Monday, 9 August 2010

A Thousand Splendid Suns

Kisah yang memilukan. Itulah yang saya rasakan saat membaca buku ini, saat membaca kisah kehidupan Mariam dan Laila, dua orang perempuan Afghanistan, yang menggambarkan secara keseluruhan mengenai kehidupan para perempuan Afghanistan.

Mariam... terlahir sebagai seorang perempuan Afghan, dan sebagai seorang harami (anak haram) pada tahun 1959. Semasa kecilnya Mariam hidup di sebuah desa, Gul Daman, bersama ibunya di sebuah kolba dan hidup dalam kemiskinan. Kelahirannya sebagai seorang anak di luar nikah merupakan aib tidak hanya bagi ibunya, Nana, tapi juga bagi ayahnya, Jalil, dan keluarganya. Keluguan, rasa penasaran akan dunia di luar Gul Daman, dan keinginan untuk bisa dicintai dan hidup bersama ayahnya, merupakan awal dari kisah menyedihkan Mariam.

Mariam memutuskan untuk pergi dari Gul Daman menuju Herat untuk menemui ayahnya. Diluar dugaannya, Jalil bahkan tidak ingin bertemu dengannya. Mariam pun kembali ke Gul Daman dan mendapati ibunya yang telah meninggal.
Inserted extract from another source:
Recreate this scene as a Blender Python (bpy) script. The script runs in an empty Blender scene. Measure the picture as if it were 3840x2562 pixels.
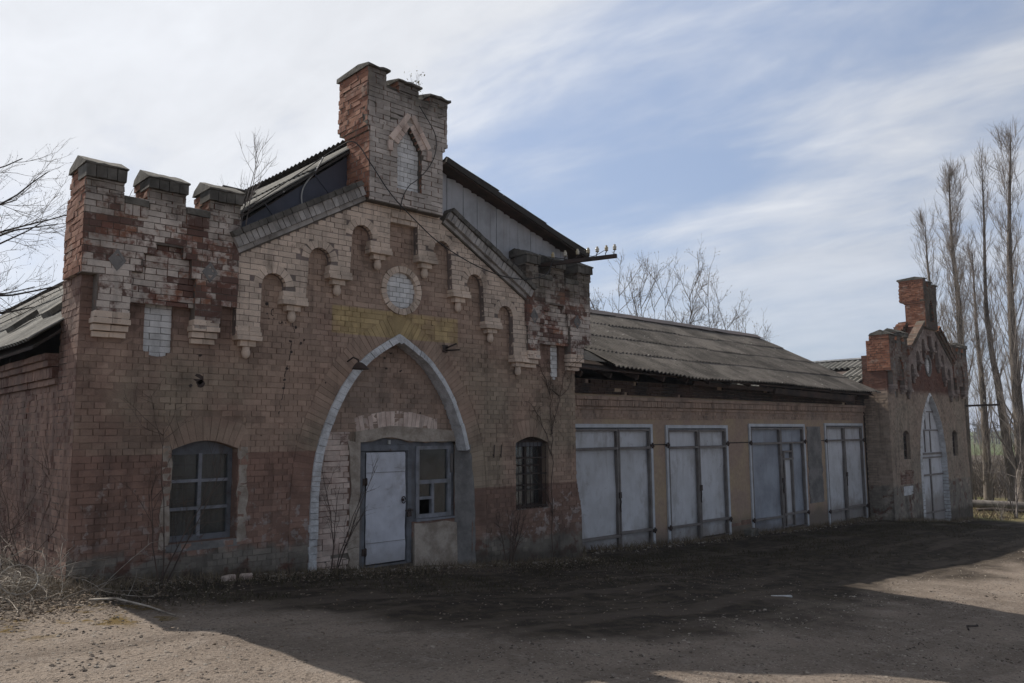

Sepeninggalan ibunya, ayah Mariam membawanya ke Herat dan menikahkannya dengan seorang pria yang berusia 40 tahun dan berasal dari Kabul, seorang pengusaha dan pemilik toko sepatu bernama Rasheed. Dan saat itu Mariam hanyalah seorang gadis berusia 15 tahun. Kehidupan pernikahannya dengan Rasheed pun tak lebih baik karena Mariam sendiri tidak bisa memberikan keturunan bagi Rasheed. Meskipun pernikahan mereka masih tetap bertahan hingga bertahun-tahun kemudian, namun bagi Rasheed, Mariam tak lebih dari sebuah beban yang harus ditanggungnya.

Berbeda dengan Mariam, Laila dilahirkan di sebuah keluarga yang utuh. Hanya saja, seperti Mariam, Laila juga merupakan seorang perempuan dan karena itulah, bagi ibunya, Laila tak lebih dari seorang anak bungsu. Ibunya tentu saja lebih memuja kedua kakak laki-lakinya yang telah pergi berjihad sejak dia masih kecil. Malang bagi Laila yang harus kehilangan keluarganya karena peperangan yang melanda Afghanistan. Saat itulah Laila bertemu dengan Mariam. Dia diselamatkan oleh Mariam dan Rasheed dari reruntuhan rumahnya yang dibom. Terluka dan telah kehilangan keluarganya, Laila tidak memiliki pilihan lain, demi keselamatan bayi yang dikandungnya, maka Laila menerima lamaran Rasheed untuk menjadikannya istri kedua. Saat itu Laila hanyalah seorang gadis berusia 14 tahun.

Kehidupan Laila hanya sedikit lebih baik dari Mariam karena saat itu dia sedang mengandung, meskipun dia mengambil keputusan yang berbahaya karena anak yang dikandungnya bukanlah anak Rasheed. Ketika bayinya lahir, yang ternyata adalah bayi perempuan yang kemudian dinamakan Aziza, maka kehidupan Laila pun sama menderitanya dengan Mariam. Tak jarang Rasheed menggunakan kekerasan baik kepada Mariam maupun Laila. Dan peperangan yang terus berlanjut di Afghanistan hanya memperburuk keadaan tak hanya bagi Mariam dan Laila, namun juga bagi seluruh kaum perempuan dan anak-anak dan orang-orang tak berdosa lainnya. Akan tetapi, dalam berbagai kesulitan yang mereka alami, di antara luka yang ditorehkan oleh suami, di tengah-tengah peperangan yang berkepanjangan, Mariam dan Laila sama-sama menemukan cinta dan keyakinan bahwa pada akhirnya mereka akan tetap bertahan.